Senators Call For Appointment Of Special Counsel To Investigate Gonzales For Perjury
At a news conference this afternoon, four members of the Senate Judiciary Committee called for the appointment of a special counsel to investigate Alberto Gonzales on perjury charges.
Sens. Charles Schumer, Dianne Feinstein, Russ Feingold, and Sheldon Whitehouse explained in a letter to Solicitor General Paul Clement that “it has become apparent that the Attorney General has provided at a minimum half-truths and misleading statements” to the Judiciary Committee. They wrote:
We ask that you immediately appoint an independent special counsel from outside the Department of Justice to determine whether Attorney General Gonzales may have misled Congress or perjured himself in testimony before Congress.
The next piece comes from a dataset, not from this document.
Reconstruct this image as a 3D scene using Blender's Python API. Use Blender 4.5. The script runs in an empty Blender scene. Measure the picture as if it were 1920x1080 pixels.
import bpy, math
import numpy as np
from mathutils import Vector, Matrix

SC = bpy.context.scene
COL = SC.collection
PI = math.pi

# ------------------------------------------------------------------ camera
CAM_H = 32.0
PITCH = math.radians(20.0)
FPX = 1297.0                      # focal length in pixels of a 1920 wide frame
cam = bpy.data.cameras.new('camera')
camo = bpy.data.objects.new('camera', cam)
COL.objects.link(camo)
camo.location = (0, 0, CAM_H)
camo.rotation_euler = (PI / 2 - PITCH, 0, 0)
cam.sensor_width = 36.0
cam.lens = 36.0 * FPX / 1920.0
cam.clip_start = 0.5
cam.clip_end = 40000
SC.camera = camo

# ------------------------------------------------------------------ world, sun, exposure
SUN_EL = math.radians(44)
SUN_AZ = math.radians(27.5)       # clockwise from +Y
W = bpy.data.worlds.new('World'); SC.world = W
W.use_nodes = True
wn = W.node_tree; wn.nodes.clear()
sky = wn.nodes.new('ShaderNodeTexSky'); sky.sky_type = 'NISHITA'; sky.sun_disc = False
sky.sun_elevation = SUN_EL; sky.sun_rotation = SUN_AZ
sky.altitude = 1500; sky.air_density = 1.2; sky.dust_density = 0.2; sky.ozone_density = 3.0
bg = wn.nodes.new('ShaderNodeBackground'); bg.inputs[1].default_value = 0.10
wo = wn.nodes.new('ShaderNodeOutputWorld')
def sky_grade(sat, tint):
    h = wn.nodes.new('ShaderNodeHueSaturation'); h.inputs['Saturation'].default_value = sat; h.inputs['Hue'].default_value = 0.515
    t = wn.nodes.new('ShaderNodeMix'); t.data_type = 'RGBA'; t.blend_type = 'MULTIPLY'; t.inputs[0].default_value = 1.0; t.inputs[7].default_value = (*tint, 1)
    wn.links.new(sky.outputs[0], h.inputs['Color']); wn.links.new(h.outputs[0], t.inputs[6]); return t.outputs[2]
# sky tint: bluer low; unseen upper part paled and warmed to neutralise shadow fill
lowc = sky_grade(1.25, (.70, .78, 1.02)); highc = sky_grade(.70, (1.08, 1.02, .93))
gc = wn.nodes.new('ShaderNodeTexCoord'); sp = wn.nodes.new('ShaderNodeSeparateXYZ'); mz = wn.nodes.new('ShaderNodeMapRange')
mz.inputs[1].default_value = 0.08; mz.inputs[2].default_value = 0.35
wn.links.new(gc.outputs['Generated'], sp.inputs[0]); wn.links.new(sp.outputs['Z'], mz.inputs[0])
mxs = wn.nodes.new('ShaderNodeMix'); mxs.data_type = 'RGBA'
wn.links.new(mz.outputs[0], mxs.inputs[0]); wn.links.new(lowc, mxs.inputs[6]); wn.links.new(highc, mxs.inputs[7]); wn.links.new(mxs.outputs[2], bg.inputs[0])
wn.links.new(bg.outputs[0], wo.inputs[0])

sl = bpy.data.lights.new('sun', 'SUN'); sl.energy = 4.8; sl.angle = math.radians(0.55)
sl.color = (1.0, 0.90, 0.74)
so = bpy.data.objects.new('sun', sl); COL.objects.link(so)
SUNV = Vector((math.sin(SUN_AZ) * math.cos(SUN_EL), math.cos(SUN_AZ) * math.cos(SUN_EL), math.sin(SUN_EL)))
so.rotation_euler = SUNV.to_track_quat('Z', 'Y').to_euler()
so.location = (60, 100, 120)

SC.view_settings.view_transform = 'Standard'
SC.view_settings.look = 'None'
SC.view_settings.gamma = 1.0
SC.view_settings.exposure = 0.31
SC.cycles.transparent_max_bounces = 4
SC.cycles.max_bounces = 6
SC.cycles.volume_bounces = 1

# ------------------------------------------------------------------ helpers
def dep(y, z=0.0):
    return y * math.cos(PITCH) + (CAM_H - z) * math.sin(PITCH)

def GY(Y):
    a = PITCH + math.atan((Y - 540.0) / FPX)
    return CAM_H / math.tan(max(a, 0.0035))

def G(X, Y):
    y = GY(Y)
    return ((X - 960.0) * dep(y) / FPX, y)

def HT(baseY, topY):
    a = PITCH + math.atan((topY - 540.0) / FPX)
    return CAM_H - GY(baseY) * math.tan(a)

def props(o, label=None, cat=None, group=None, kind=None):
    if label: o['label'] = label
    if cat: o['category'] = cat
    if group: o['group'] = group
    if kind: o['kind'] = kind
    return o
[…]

Yesterday, the AP revealed documentary evidence that contradicted Gonzales’ sworn testimony regarding the NSA warrantless wiretapping program. Gonzales had said a White House intelligence briefing in 2004 were in regards to “other intelligence activities.” Then-National Intelligence Director John Negroponte confirmed in a May 2006 memorandum that the meeting was in fact about the NSA program.
Yesterday on MSNBC’s Countdown, Sen. Patrick Leahy urged Gonzales to look back at the transcript of his testimony and correct the record. Instead, Gonzales and the White House have refused to concede any errors. On Wednesday night, the Justice Department said Gonzales “stands by” his Senate testimony. White House Press Secretary Tony Snow said, “The attorney general was speaking consistently. The president supports him.”
At a press conference this afternoon, Schumer said Gonzales has violated his constitutional oath:
He took an oath to tell the truth, the whole truth, and nothing but the truth. Instead he tells the half truth, the partial truth, and everything but the truth. And he does it not once, not twice, but over and over and over again. His instinct is not to tell the truth, but to dissemble and deceive.
Watch it:
Sen. Arlen Specter (R-PA) previously suggested the possibility of appointing a special prosecutor to investigate the U.S. attorney scandal.
UDPATE: A copy of the letter can be found here.
UPDATE II: Sen. Feingold: “Based on what we know and the evidence about what happened in terms of the gang of eight and what he said in that sworn testimony in the committee, I believe it’s perjury.”